Discreto en grado sumo ha sido Sánchez que ni siquiera ha hablado en contra de Feijóo, para eso tiene bien adiestrados a sus secuaces. No es que los secuaces hayan sido discretos, porque el señor Puente ha sido todo lo contrario, ha vomitado a gusto y de forma estruendosa cuanto se le ha ocurrido y cuanto le han mandado, pero es que esa misma tormentita de grosería demagógica y malas maneras sirve para acentuar la discreción sobre lo esencial. La discreción todo lo cubre, de modo que hasta un compi de canasta de Sánchez ha decidido darle unos pescozones al alcalde de Madrid para obtener otra portada de prensa y poder seguir con la tónica discreta. Hay ejércitos bien entrenados que sabrán decir que llueve, si fuese menester, cuando nos ciegue el más abrasador de los soles.
Estos señores de la discreción entienden la política como un juego entre amigos y una guerra sin cuartel contra los enemigos en la que nada juegan los que se supone están obligados a ser indiferentes, los ciudadanos con los que hay que ser discretos, no sea que nadie se alarme más de la cuenta. La política es una profesión y todas las profesiones tienen sus reglas piensan.

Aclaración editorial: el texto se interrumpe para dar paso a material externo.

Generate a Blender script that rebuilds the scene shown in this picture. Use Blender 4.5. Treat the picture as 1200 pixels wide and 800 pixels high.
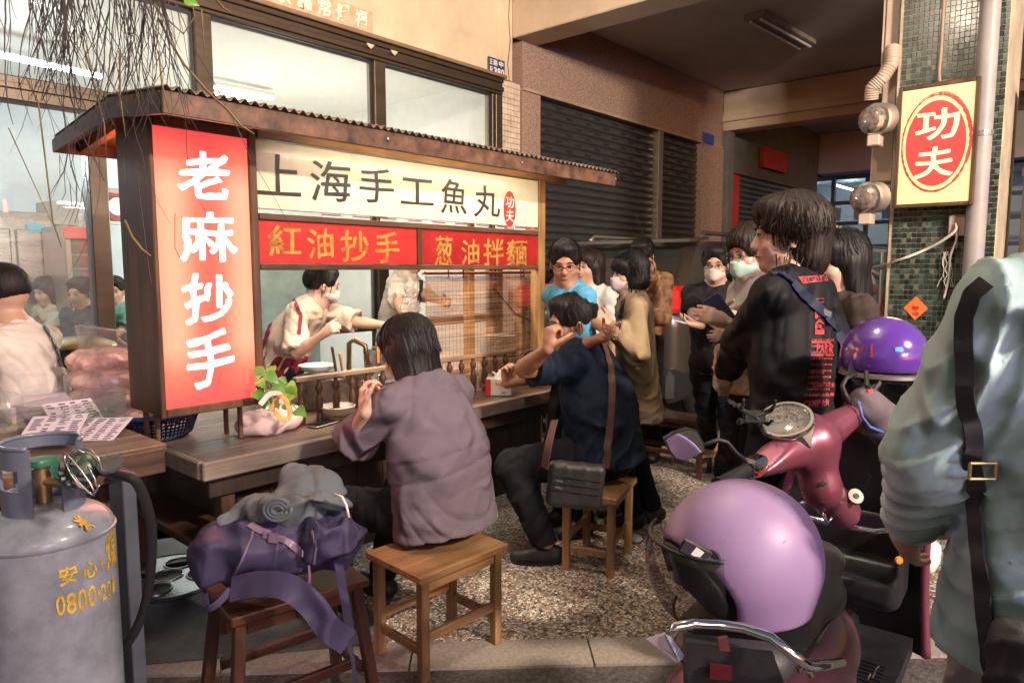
import bpy, math, random
import numpy as np
from mathutils import Vector, Matrix
from mathutils.bvhtree import BVHTree

for _o in list(bpy.data.objects):
    bpy.data.objects.remove(_o)
SC = bpy.context.scene
COL = SC.collection
RAD = math.radians

# ------------------------------------------------------------------ camera
FPX, CAM_H, HORIZON = 822.0, 1.5, 315.0
PITCH = math.atan((400 - HORIZON) / FPX)
YAW = RAD(41.1)
fh = np.array([math.cos(YAW), math.sin(YAW), 0.0])
rt = np.array([math.sin(YAW), -math.cos(YAW), 0.0])
up = np.array([0, 0, 1.0])
cf = fh * math.cos(PITCH) - up * math.sin(PITCH)
cu = fh * math.sin(PITCH) + up * math.cos(PITCH)
cam_d = bpy.data.cameras.new('camera')
cam = bpy.data.objects.new('camera', cam_d)
COL.objects.link(cam)
cam_d.sensor_width = 36
cam_d.lens = 36 * FPX / 1200
cam_d.clip_start = 0.05
cam_d.clip_end = 400
cam.matrix_world = Matrix(((rt[0], cu[0], -cf[0], 0), (rt[1], cu[1], -cf[1], 0), (rt[2], cu[2], -cf[2], CAM_H), (0, 0, 0, 1)))
SC.camera = cam

# ------------------------------------------------------------------ world and exposure
wd = bpy.data.worlds.new("World")
SC.world = wd
wd.use_nodes = True
wn = wd.node_tree
bg = wn.nodes['Background']
sky = wn.nodes.new('ShaderNodeTexSky')
sky.sky_type = 'NISHITA'
sky.sun_disc = False
sky.sun_elevation = RAD(1.0)
sky.sun_rotation = RAD(200)
wn.links.new(sky.outputs[0], bg.inputs[0])
bg.inputs[1].default_value = 0.32
SC.view_settings.view_transform = 'Standard'
SC.view_settings.look = 'None'
SC.view_settings.exposure = 0.14
SC.view_settings.gamma = 1.0
SC.cycles.max_bounces = 6
SC.cycles.diffuse_bounces = 3
SC.cycles.glossy_bounces = 3
SC.cycles.transparent_max_bounces = 12
SC.cycles.sample_clamp_indirect = 3.0
SC.cycles.caustics_reflective = False
SC.cycles.caustics_refractive = False
SC.cycles.use_denoising = True


def street_glow_sun():  # sun lamp standing in for warm street light from behind the camera
    l = bpy.data.lights.new('street_glow_sun', 'SUN')
    l.energy = 0.35
    l.angle = RAD(12)
    l.color = (1.0, 0.72, 0.62)
    o = bpy.data.objects.new('street_glow_sun', l)
    COL.objects.link(o)
    d = Vector((0.55, 0.78, -0.42))
    o.rotation_euler = d.to_track_quat('-Z', 'Y').to_euler()
    o.location = (-3, -6, 6)


sun()

# ------------------------------------------------------------------ placing helpers
def ray(x, y):
    return cf + rt * (x - 600) / FPX + cu * (400 - y) / FPX


def P(x, y, X=None, Y=None, Z=None, D=None):
    d = ray(x, y)
    if X is not None: t = X / d[0]
    elif Y is not None: t = Y / d[1]
    elif Z is not None: t = (Z - CAM_H) / d[2]
    else: t = D
    return np.array([0, 0, CAM_H]) + d * t


def G(x, d, z=0.0):
    p = fh * d + rt * (x - 600) / FPX * d
    return np.array([p[0], p[1], z])


def nrm(v):
    v = np.asarray(v, float)
    n = np.linalg.norm(v)
    return v / n if n > 1e-9 else v


# ------------------------------------------------------------------ mesh building
class MB:
    def __init__(s):
        s.v, s.f, s.m = [], [], []

    def add(s, vs, fs, mi=0):
        o = len(s.v)
        s.v.extend([tuple(map(float, p)) for p in vs])
        s.f.extend([tuple(i + o for i in f) for f in fs])
        s.m.extend([mi] * len(fs))
        return s

    def box(s, lo, hi, ch=0.0, R=None, c=None, mi=0):
        """axis box lo..hi with chamfered edges; R rotates it about c"""
        lo, hi = np.minimum(lo, hi).astype(float), np.maximum(lo, hi).astype(float)
        if ch <= 0 or min(hi - lo) < ch * 2.2:
            vs = [(x, y, z) for x in (lo[0], hi[0]) for y in (lo[1], hi[1]) for z in (lo[2], hi[2])]
            fs = [(0, 1, 3, 2), (4, 6, 7, 5), (0, 4, 5, 1), (2, 3, 7, 6), (0, 2, 6, 4), (1, 5, 7, 3)]
        else:
            vs, idx = [], {}
            for a in (0, 1):
                for b in (0, 1):
                    for d in (0, 1):
                        base = [(lo, hi)[a][0], (lo, hi)[b][1], (lo, hi)[d][2]]
                        sg = [1 - 2 * a, 1 - 2 * b, 1 - 2 * d]
                        for ax in range(3):
                            p = [base[i] + (0 if i == ax else sg[i] * ch) for i in range(3)]
                            idx[(a, b, d, ax)] = len(vs)
                            vs.append(p)
            fs = []
            for ax in range(3):
                o1, o2 = [i for i in range(3) if i != ax]
                for sd in (0, 1):
                    q = []
                    for (u, v) in ((0, 0), (1, 0), (1, 1), (0, 1)):
                        k = [0, 0, 0]; k[ax] = sd; k[o1] = u; k[o2] = v
                        q.append(idx[(k[0], k[1], k[2], ax)])
                    flip = (sd == 0) ^ (ax == 1)
                    fs.append(tuple(q[::-1]) if flip else tuple(q))
                for u in (0, 1):
                    for v in (0, 1):
                        q = []
                        for sd, axx in ((0, o1), (0, o2), (1, o2), (1, o1)):
                            k = [0, 0, 0]; k[ax] = sd; k[o1] = u; k[o2] = v
                            q.append(idx[(k[0], k[1], k[2], axx)])
                        fs.append(tuple(q))
            for a in (0, 1):
                for b in (0, 1):
                    for d in (0, 1):
                        fs.append(tuple(idx[(a, b, d, ax)] for ax in range(3)))
        if R is not None:
            c = (lo + hi) / 2 if c is None else np.array(c, float)
            R = np.array(R)
            vs = [R @ (np.array(p) - c) + c for p in vs]
        return s.add(vs, fs, mi)

    def beam(s, a, b, w, h, upv=(0, 0, 1), ch=0.003, mi=0):
        """box bar from a to b, w wide and h high"""
        a, b = np.array(a, float), np.array(b, float)
        L = np.linalg.norm(b - a)
        x = (b - a) / L
        y = np.cross(np.array(upv, float), x)
        if np.linalg.norm(y) < 1e-4: y = np.cross((1, 0, 0), x)
        y = nrm(y)
        z = np.cross(x, y)
        R = np.stack([x, y, z], 1)
        t = MB().box((0, -w / 2, -h / 2), (L, w / 2, h / 2), ch)
        return s.add([R @ np.array(p) + a for p in t.v], t.f, mi)

    def tube(s, pts, r, n=8, mi=0, cap=True):
        pts = [np.array(p, float) for p in pts]
        rs = r if hasattr(r, '__len__') else [r] * len(pts)
        t0 = nrm(pts[1] - pts[0])
        a = np.cross(t0, (0, 0, 1))
        if np.linalg.norm(a) < 1e-3: a = np.cross(t0, (1, 0, 0))
        a = nrm(a)
        vs, fs = [], []
        for i, p in enumerate(pts):
            t = nrm(pts[min(i + 1, len(pts) - 1)] - pts[max(i - 1, 0)])
            a = nrm(a - t * (a @ t))
            b = np.cross(t, a)
            for k in range(n):
                th = 2 * math.pi * k / n
                vs.append(p + rs[i] * (a * math.cos(th) + b * math.sin(th)))
        for i in range(len(pts) - 1):
            for k in range(n):
                fs.append((i * n + k, i * n + (k + 1) % n, (i + 1) * n + (k + 1) % n, (i + 1) * n + k))
        if cap:
            fs.append(tuple(range(n))[::-1])
            fs.append(tuple((len(pts) - 1) * n + k for k in range(n)))
        return s.add(vs, fs, mi)

    def lathe(s, prof, c=(0, 0, 0), n=24, axis=(0, 0, 1), mi=0, closed=False):
        """prof: (radius, height) list"""
        ax = nrm(axis)
        a = np.cross(ax, (0, 1, 0)) if abs(ax[1]) < .9 else np.cross(ax, (1, 0, 0))
        a = nrm(a); b = np.cross(ax, a)
        vs, fs = [], []
        for (r, h) in prof:
            for k in range(n):
                th = 2 * math.pi * k / n
                vs.append(np.array(c) + ax * h + max(r, 1e-4) * (a * math.cos(th) + b * math.sin(th)))
        m = len(prof)
        for i in range(m - 1 if not closed else m):
            for k in range(n):
                j = (i + 1) % m
                fs.append((i * n + k, i * n + (k + 1) % n, j * n + (k + 1) % n, j * n + k))
        if not closed:
            fs.append(tuple(range(n))[::-1])
            fs.append(tuple((m - 1) * n + k for k in range(n)))
        return s.add(vs, fs, mi)

    def slab(s, poly, off, mi=0):
        """prism: polygon (3d points) pushed along off"""
        n = len(poly)
        vs = [np.array(p, float) for p in poly] + [np.array(p, float) + np.array(off, float) for p in poly]
        fs = [tuple(range(n))[::-1], tuple(range(n, 2 * n))]
        for i in range(n):
            j = (i + 1) % n
            fs.append((i, j, n + j, n + i))
        return s.add(vs, fs, mi)

    def quad(s, a, b, c, d, mi=0):
        return s.add([a, b, c, d], [(0, 1, 2, 3)], mi)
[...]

Lo que menos importa es la sustancia, qué tipo de polis se está construyendo, qué futuro se nos depara: lo único que interesa es quién manda, quién lleva la batuta, quién reparte los beneficios de la empresa, a quién hay que obedecer sin desmayo ni disculpa.

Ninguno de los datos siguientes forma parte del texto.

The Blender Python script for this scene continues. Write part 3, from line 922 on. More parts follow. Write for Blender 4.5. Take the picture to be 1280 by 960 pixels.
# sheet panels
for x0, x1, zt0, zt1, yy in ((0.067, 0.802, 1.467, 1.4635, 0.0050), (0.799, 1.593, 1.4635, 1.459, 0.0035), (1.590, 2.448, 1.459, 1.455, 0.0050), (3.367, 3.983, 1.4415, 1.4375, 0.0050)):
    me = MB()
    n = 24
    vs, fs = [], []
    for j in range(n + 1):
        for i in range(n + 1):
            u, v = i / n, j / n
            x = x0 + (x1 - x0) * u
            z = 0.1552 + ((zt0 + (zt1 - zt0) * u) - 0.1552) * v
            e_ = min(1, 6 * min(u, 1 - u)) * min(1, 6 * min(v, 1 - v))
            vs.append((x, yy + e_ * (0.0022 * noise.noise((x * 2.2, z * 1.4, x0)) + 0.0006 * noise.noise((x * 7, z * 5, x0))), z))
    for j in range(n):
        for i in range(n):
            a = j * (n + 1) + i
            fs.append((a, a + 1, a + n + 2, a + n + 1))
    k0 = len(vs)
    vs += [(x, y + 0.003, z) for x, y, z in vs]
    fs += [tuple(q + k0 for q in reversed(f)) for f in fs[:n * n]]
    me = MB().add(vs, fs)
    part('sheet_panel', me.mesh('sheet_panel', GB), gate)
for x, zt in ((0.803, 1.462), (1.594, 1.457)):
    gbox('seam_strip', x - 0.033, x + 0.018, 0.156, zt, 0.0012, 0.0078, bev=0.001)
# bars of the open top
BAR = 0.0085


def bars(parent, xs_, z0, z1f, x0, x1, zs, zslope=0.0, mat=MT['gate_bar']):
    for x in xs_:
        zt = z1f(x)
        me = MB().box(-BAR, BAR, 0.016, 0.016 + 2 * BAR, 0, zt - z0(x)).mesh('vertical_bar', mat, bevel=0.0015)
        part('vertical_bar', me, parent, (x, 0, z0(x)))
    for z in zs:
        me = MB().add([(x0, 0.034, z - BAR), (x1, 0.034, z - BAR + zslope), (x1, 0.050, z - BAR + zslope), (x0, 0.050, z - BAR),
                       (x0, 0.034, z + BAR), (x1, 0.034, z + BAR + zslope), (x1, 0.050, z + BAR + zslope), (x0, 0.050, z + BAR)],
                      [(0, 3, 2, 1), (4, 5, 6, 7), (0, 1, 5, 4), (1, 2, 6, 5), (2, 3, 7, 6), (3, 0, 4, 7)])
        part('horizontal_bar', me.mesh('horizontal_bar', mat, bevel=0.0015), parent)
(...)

Vargas Llosa ha hecho famosa la pregunta sobre cuándo se jodió el Perú. La respuesta en el caso de España me parece bastante clara. Entre unos y otros se han ocupado de hacer que la democracia, el gobierno del pueblo a través de instituciones sometidas a leyes justas, se haya convertido en un ideal perverso, en una ensoñación. Los partidos políticos tratan de controlar en su beneficio exclusivo cualquier virtud de la democracia y tratan de reducirla a un torneo de póker que se juega en la oscuridad. Con el voto popular han vuelto a construir un sistema despótico que ahora se dispone a desactivar los mínimos resortes que podrían poner coto a su voluntad omnímoda. Fíjense en lo que ha acabado un parlamento que se salta sus propias reglas, que renuncia a sus funciones, que se deja suplantar por las ejecutivas de los partidos, es decir, por el ejecutor.

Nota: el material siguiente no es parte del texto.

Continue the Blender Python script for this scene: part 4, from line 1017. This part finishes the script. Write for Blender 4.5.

Por eso cuando un partido pierde, siente que lo pierde todo, porque su rival lo quiere encerrar en un recinto del que no vuelva a salir nunca. El partido dominante no aspira a gobernar por un período, sino a hacerlo por siempre jamás porque dice hacerlo en nombre del pueblo, de ese pueblo deseablemente silente al que hay que narcotizar con discreción porque si se entera de lo que están haciendo puede amargarles el festín del poder sin límites y sin temores. La batalla no ha concluido, queda alguna esperanza, pero debiéramos empezar por pedir que cesen los chanchullos y que se pueda llamar a las cosas por los nombres que emplea el común de los mortales “en román paladino, en la cual suele el pueblo fablar a su vecino”, como lo dijo bellamente Berceo, pero con tanta discreción no se puede hablar de nada y se acaba por no tener nada que decir, justo lo que quiere Yolanda, que nos fijemos en sus modelitos, cumbre del progreso, la libertad y la igualdad bien entendida, y así da gusto, tan felices y discretos todos.